Stored entries
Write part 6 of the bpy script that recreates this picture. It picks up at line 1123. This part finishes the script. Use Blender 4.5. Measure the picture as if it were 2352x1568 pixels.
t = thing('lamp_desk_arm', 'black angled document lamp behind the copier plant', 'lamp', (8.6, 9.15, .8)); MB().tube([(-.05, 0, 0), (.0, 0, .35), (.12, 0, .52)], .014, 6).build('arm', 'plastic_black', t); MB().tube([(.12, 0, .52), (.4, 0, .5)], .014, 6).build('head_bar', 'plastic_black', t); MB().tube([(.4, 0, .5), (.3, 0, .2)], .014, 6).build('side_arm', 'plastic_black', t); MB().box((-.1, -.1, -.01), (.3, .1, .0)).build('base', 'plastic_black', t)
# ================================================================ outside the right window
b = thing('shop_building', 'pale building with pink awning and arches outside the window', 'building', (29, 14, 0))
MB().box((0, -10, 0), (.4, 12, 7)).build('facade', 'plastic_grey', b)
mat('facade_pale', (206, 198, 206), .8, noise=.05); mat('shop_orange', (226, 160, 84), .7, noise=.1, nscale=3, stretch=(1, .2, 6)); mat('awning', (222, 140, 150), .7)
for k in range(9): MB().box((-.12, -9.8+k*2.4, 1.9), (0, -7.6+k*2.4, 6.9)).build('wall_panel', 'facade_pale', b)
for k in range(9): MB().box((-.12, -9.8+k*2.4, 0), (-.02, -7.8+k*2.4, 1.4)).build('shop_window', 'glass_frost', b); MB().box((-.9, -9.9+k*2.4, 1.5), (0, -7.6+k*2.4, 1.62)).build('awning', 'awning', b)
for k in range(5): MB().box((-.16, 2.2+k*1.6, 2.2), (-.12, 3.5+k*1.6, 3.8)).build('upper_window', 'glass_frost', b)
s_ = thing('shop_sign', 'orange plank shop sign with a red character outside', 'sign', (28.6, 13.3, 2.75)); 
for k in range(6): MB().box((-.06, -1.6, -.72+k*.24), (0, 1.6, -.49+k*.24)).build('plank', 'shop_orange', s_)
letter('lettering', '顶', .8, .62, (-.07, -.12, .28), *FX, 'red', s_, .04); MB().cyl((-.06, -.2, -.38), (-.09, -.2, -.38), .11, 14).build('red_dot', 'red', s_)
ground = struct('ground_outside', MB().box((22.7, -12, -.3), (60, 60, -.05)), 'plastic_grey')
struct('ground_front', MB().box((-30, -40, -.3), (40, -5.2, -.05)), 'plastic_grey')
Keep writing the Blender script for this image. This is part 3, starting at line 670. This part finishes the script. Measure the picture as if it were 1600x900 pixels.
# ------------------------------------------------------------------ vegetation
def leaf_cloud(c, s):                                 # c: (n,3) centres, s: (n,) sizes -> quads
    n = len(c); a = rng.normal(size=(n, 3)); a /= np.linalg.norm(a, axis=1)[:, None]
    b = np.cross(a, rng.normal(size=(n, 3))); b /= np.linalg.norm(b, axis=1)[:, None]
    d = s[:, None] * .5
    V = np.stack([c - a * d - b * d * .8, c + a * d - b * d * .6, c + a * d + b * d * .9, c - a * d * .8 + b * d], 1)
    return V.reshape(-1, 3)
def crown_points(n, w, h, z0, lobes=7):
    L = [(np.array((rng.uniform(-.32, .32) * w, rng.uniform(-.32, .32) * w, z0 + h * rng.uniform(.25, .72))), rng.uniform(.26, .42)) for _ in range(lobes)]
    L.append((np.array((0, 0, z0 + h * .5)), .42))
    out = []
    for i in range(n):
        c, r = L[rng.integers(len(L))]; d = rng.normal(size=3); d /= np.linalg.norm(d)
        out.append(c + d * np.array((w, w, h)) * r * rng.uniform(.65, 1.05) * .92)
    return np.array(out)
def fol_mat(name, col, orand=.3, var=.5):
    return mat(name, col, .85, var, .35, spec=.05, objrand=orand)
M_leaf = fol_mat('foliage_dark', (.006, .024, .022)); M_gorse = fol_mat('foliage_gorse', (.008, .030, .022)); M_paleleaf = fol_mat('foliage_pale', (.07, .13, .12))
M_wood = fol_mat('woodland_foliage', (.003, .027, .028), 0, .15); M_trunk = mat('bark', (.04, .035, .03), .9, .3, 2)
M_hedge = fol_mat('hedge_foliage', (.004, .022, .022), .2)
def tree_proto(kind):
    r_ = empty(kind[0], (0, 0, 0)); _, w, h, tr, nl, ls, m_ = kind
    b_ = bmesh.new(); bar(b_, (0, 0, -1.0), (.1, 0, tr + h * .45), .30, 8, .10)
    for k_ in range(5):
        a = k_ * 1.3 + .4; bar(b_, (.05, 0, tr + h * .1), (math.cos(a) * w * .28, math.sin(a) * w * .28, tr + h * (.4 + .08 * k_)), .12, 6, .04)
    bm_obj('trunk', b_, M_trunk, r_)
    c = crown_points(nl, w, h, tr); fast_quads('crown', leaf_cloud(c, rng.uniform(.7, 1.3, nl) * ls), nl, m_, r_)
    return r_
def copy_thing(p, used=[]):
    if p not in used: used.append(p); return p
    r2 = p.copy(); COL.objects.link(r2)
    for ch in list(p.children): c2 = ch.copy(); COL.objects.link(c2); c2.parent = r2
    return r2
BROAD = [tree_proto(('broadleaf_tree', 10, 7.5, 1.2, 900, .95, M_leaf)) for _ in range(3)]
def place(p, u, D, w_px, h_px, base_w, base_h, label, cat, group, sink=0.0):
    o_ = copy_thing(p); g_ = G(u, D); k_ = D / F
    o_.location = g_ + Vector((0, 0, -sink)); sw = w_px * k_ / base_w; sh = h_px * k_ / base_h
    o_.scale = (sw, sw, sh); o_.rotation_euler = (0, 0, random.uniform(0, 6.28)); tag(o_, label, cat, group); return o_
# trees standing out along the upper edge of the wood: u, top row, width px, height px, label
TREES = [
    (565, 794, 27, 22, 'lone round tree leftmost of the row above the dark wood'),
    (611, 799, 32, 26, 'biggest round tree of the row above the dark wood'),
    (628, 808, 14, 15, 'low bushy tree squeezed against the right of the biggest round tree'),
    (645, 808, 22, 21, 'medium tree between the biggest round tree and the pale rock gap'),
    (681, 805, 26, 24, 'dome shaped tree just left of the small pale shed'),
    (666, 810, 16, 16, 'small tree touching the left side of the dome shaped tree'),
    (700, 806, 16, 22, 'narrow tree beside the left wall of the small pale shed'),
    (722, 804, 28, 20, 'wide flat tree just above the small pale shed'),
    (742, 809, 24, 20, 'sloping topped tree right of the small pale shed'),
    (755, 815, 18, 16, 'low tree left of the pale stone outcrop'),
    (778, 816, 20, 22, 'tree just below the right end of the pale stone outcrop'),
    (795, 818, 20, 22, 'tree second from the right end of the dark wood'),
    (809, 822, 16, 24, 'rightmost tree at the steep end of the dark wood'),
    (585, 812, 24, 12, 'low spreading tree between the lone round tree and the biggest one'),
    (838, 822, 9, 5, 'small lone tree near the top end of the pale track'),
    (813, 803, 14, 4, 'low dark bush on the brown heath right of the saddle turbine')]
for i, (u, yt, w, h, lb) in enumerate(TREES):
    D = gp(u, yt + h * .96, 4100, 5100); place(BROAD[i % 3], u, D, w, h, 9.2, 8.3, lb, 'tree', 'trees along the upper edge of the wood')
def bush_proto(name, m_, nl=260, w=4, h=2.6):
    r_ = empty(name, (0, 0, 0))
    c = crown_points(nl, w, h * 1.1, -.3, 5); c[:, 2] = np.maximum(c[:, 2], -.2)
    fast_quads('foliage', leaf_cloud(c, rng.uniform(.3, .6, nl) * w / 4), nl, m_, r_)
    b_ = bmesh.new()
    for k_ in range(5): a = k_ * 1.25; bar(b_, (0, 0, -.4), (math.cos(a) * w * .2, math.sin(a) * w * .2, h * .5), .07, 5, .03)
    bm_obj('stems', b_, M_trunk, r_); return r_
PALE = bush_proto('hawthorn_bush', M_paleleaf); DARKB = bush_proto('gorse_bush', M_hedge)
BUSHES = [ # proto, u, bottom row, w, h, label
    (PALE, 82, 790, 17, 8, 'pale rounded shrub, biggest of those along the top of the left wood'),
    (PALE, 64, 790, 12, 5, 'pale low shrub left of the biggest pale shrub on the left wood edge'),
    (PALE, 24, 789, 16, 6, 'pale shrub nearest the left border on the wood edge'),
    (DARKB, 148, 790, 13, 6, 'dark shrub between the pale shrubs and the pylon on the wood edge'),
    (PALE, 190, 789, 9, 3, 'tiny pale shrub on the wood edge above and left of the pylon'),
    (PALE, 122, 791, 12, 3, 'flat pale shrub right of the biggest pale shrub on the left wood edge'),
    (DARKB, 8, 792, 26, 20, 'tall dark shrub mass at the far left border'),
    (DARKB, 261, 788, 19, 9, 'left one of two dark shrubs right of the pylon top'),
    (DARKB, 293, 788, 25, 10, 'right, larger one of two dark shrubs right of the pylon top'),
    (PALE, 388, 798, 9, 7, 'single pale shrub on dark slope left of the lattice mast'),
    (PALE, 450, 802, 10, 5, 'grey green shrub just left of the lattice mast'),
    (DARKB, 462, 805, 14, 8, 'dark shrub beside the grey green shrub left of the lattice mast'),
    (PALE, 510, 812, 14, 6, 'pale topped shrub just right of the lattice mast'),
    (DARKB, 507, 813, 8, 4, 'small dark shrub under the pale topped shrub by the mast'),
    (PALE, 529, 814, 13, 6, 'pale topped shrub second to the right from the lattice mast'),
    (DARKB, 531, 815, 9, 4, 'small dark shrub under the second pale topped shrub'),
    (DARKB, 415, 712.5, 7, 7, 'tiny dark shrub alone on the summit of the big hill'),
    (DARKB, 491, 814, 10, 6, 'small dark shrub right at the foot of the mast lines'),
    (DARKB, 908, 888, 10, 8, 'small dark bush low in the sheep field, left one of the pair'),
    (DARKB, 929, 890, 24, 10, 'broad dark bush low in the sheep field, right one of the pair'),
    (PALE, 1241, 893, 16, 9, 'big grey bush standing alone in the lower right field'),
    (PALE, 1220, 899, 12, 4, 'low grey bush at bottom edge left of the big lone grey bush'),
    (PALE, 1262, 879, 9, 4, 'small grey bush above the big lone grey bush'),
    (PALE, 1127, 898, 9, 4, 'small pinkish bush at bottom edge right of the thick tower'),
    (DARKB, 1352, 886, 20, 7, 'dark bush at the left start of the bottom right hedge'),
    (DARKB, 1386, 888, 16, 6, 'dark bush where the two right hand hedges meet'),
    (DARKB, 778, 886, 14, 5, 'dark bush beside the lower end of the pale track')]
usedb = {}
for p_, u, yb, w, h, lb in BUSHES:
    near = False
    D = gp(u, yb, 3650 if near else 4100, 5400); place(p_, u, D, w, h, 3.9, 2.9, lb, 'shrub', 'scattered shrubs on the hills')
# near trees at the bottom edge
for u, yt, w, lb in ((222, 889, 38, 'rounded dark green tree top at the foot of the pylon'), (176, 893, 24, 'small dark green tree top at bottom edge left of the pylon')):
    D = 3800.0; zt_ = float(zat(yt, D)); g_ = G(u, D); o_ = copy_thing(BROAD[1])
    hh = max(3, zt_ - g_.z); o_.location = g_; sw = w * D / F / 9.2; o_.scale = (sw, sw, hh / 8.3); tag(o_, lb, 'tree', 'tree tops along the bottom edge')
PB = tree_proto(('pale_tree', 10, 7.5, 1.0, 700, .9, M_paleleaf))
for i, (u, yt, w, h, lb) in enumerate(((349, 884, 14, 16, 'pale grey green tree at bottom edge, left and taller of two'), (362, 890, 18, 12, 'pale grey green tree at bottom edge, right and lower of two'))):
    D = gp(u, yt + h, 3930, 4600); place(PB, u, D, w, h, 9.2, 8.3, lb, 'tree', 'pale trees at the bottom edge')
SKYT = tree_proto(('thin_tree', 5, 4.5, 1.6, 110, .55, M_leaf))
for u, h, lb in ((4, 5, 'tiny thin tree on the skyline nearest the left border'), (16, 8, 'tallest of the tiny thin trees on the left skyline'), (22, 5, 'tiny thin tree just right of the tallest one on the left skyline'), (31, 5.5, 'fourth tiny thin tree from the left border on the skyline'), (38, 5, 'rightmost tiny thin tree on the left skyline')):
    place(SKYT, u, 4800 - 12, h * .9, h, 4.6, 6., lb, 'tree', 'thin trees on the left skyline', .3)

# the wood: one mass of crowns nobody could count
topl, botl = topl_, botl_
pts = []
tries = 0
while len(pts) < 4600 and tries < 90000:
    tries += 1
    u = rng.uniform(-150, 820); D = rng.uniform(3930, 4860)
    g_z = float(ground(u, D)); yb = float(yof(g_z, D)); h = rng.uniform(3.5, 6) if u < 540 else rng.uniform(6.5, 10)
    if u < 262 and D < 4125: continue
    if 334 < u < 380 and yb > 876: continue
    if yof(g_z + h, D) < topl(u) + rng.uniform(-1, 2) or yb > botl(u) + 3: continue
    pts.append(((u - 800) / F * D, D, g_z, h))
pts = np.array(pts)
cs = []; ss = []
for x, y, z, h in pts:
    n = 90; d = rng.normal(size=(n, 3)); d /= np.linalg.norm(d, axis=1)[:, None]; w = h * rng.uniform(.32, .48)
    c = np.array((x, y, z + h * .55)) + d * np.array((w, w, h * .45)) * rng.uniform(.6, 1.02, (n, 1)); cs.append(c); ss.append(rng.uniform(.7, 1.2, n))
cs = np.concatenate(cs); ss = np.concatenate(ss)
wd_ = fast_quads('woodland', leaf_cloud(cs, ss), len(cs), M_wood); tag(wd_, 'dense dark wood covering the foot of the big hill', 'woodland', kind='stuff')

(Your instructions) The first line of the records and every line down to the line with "-5.2, -.05)), 'plastic_grey')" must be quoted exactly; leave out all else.

(Right answer)
Write part 6 of the bpy script that recreates this picture. It picks up at line 1123. This part finishes the script. Use Blender 4.5. Measure the picture as if it were 2352x1568 pixels.
t = thing('lamp_desk_arm', 'black angled document lamp behind the copier plant', 'lamp', (8.6, 9.15, .8)); MB().tube([(-.05, 0, 0), (.0, 0, .35), (.12, 0, .52)], .014, 6).build('arm', 'plastic_black', t); MB().tube([(.12, 0, .52), (.4, 0, .5)], .014, 6).build('head_bar', 'plastic_black', t); MB().tube([(.4, 0, .5), (.3, 0, .2)], .014, 6).build('side_arm', 'plastic_black', t); MB().box((-.1, -.1, -.01), (.3, .1, .0)).build('base', 'plastic_black', t)
# ================================================================ outside the right window
b = thing('shop_building', 'pale building with pink awning and arches outside the window', 'building', (29, 14, 0))
MB().box((0, -10, 0), (.4, 12, 7)).build('facade', 'plastic_grey', b)
mat('facade_pale', (206, 198, 206), .8, noise=.05); mat('shop_orange', (226, 160, 84), .7, noise=.1, nscale=3, stretch=(1, .2, 6)); mat('awning', (222, 140, 150), .7)
for k in range(9): MB().box((-.12, -9.8+k*2.4, 1.9), (0, -7.6+k*2.4, 6.9)).build('wall_panel', 'facade_pale', b)
for k in range(9): MB().box((-.12, -9.8+k*2.4, 0), (-.02, -7.8+k*2.4, 1.4)).build('shop_window', 'glass_frost', b); MB().box((-.9, -9.9+k*2.4, 1.5), (0, -7.6+k*2.4, 1.62)).build('awning', 'awning', b)
for k in range(5): MB().box((-.16, 2.2+k*1.6, 2.2), (-.12, 3.5+k*1.6, 3.8)).build('upper_window', 'glass_frost', b)
s_ = thing('shop_sign', 'orange plank shop sign with a red character outside', 'sign', (28.6, 13.3, 2.75)); 
for k in range(6): MB().box((-.06, -1.6, -.72+k*.24), (0, 1.6, -.49+k*.24)).build('plank', 'shop_orange', s_)
letter('lettering', '顶', .8, .62, (-.07, -.12, .28), *FX, 'red', s_, .04); MB().cyl((-.06, -.2, -.38), (-.09, -.2, -.38), .11, 14).build('red_dot', 'red', s_)
ground = struct('ground_outside', MB().box((22.7, -12, -.3), (60, 60, -.05)), 'plastic_grey')
struct('ground_front', MB().box((-30, -40, -.3), (40, -5.2, -.05)), 'plastic_grey')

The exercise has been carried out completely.